- Aim -
Restate each of the lines given below, word for word.
******
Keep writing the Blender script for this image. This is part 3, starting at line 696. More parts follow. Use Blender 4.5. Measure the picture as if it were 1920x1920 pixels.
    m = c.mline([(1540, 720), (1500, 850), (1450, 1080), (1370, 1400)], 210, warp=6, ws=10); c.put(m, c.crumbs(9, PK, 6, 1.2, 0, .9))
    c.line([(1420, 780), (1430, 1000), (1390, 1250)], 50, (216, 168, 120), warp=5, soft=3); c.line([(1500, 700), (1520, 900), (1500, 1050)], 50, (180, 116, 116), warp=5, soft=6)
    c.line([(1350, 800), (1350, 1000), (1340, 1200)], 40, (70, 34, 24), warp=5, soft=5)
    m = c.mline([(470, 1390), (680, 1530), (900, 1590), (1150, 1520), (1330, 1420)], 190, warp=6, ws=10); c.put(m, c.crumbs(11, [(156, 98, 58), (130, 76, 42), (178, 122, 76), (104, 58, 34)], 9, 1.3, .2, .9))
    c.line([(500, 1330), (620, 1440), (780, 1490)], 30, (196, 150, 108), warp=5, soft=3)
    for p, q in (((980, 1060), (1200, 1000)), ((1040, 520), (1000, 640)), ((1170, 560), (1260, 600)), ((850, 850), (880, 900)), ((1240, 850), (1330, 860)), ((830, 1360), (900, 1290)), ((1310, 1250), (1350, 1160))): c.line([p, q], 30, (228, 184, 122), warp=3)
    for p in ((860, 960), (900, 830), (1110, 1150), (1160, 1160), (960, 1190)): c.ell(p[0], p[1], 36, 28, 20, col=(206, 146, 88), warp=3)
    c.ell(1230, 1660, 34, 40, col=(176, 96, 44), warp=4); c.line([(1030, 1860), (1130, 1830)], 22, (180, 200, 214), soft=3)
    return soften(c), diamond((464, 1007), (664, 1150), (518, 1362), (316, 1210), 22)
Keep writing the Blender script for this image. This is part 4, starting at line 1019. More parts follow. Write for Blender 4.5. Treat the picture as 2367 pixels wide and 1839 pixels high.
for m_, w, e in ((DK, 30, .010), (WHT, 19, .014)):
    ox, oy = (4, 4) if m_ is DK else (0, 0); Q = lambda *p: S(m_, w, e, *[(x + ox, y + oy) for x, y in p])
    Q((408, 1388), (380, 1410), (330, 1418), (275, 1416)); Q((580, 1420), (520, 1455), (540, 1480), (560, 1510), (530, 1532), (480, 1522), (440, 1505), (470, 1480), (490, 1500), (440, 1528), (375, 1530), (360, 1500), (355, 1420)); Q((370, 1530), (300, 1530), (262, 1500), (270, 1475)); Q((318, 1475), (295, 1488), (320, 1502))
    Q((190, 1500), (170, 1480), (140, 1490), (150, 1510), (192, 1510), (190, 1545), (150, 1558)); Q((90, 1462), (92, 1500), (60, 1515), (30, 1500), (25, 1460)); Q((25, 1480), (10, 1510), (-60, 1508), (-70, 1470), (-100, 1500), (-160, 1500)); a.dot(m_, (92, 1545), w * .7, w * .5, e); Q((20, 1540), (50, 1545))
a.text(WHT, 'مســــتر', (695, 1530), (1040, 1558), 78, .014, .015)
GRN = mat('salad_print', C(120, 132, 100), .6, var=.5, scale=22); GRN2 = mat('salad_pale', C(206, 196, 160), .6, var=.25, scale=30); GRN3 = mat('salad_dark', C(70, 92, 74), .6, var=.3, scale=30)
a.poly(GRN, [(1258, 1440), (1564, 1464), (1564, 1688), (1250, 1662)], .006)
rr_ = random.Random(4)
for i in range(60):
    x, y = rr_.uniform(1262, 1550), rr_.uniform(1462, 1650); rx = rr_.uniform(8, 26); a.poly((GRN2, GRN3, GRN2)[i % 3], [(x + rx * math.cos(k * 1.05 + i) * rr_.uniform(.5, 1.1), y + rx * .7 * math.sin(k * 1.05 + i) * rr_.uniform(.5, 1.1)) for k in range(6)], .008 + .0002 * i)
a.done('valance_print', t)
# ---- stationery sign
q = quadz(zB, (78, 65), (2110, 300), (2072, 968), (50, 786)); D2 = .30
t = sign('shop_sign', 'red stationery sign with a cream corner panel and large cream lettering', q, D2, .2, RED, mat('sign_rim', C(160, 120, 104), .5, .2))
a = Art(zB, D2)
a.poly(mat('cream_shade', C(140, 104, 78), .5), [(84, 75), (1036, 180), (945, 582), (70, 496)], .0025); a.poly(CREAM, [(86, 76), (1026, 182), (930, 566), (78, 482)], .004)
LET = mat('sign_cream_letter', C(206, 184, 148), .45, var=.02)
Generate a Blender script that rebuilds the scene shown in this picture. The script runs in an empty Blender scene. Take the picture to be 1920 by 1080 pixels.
******
- Answer to this problem -
Keep writing the Blender script for this image. This is part 3, starting at line 696. More parts follow. Use Blender 4.5. Measure the picture as if it were 1920x1920 pixels.
    m = c.mline([(1540, 720), (1500, 850), (1450, 1080), (1370, 1400)], 210, warp=6, ws=10); c.put(m, c.crumbs(9, PK, 6, 1.2, 0, .9))
    c.line([(1420, 780), (1430, 1000), (1390, 1250)], 50, (216, 168, 120), warp=5, soft=3); c.line([(1500, 700), (1520, 900), (1500, 1050)], 50, (180, 116, 116), warp=5, soft=6)
    c.line([(1350, 800), (1350, 1000), (1340, 1200)], 40, (70, 34, 24), warp=5, soft=5)
    m = c.mline([(470, 1390), (680, 1530), (900, 1590), (1150, 1520), (1330, 1420)], 190, warp=6, ws=10); c.put(m, c.crumbs(11, [(156, 98, 58), (130, 76, 42), (178, 122, 76), (104, 58, 34)], 9, 1.3, .2, .9))
    c.line([(500, 1330), (620, 1440), (780, 1490)], 30, (196, 150, 108), warp=5, soft=3)
    for p, q in (((980, 1060), (1200, 1000)), ((1040, 520), (1000, 640)), ((1170, 560), (1260, 600)), ((850, 850), (880, 900)), ((1240, 850), (1330, 860)), ((830, 1360), (900, 1290)), ((1310, 1250), (1350, 1160))): c.line([p, q], 30, (228, 184, 122), warp=3)
    for p in ((860, 960), (900, 830), (1110, 1150), (1160, 1160), (960, 1190)): c.ell(p[0], p[1], 36, 28, 20, col=(206, 146, 88), warp=3)
    c.ell(1230, 1660, 34, 40, col=(176, 96, 44), warp=4); c.line([(1030, 1860), (1130, 1830)], 22, (180, 200, 214), soft=3)
    return soften(c), diamond((464, 1007), (664, 1150), (518, 1362), (316, 1210), 22)
Keep writing the Blender script for this image. This is part 4, starting at line 1019. More parts follow. Write for Blender 4.5. Treat the picture as 2367 pixels wide and 1839 pixels high.
for m_, w, e in ((DK, 30, .010), (WHT, 19, .014)):
    ox, oy = (4, 4) if m_ is DK else (0, 0); Q = lambda *p: S(m_, w, e, *[(x + ox, y + oy) for x, y in p])
    Q((408, 1388), (380, 1410), (330, 1418), (275, 1416)); Q((580, 1420), (520, 1455), (540, 1480), (560, 1510), (530, 1532), (480, 1522), (440, 1505), (470, 1480), (490, 1500), (440, 1528), (375, 1530), (360, 1500), (355, 1420)); Q((370, 1530), (300, 1530), (262, 1500), (270, 1475)); Q((318, 1475), (295, 1488), (320, 1502))
    Q((190, 1500), (170, 1480), (140, 1490), (150, 1510), (192, 1510), (190, 1545), (150, 1558)); Q((90, 1462), (92, 1500), (60, 1515), (30, 1500), (25, 1460)); Q((25, 1480), (10, 1510), (-60, 1508), (-70, 1470), (-100, 1500), (-160, 1500)); a.dot(m_, (92, 1545), w * .7, w * .5, e); Q((20, 1540), (50, 1545))
a.text(WHT, 'مســــتر', (695, 1530), (1040, 1558), 78, .014, .015)
GRN = mat('salad_print', C(120, 132, 100), .6, var=.5, scale=22); GRN2 = mat('salad_pale', C(206, 196, 160), .6, var=.25, scale=30); GRN3 = mat('salad_dark', C(70, 92, 74), .6, var=.3, scale=30)
a.poly(GRN, [(1258, 1440), (1564, 1464), (1564, 1688), (1250, 1662)], .006)
rr_ = random.Random(4)
for i in range(60):
    x, y = rr_.uniform(1262, 1550), rr_.uniform(1462, 1650); rx = rr_.uniform(8, 26); a.poly((GRN2, GRN3, GRN2)[i % 3], [(x + rx * math.cos(k * 1.05 + i) * rr_.uniform(.5, 1.1), y + rx * .7 * math.sin(k * 1.05 + i) * rr_.uniform(.5, 1.1)) for k in range(6)], .008 + .0002 * i)
a.done('valance_print', t)
# ---- stationery sign
q = quadz(zB, (78, 65), (2110, 300), (2072, 968), (50, 786)); D2 = .30
t = sign('shop_sign', 'red stationery sign with a cream corner panel and large cream lettering', q, D2, .2, RED, mat('sign_rim', C(160, 120, 104), .5, .2))
a = Art(zB, D2)
a.poly(mat('cream_shade', C(140, 104, 78), .5), [(84, 75), (1036, 180), (945, 582), (70, 496)], .0025); a.poly(CREAM, [(86, 76), (1026, 182), (930, 566), (78, 482)], .004)
LET = mat('sign_cream_letter', C(206, 184, 148), .45, var=.02)
Generate a Blender script that rebuilds the scene shown in this picture. The script runs in an empty Blender scene. Take the picture to be 1920 by 1080 pixels.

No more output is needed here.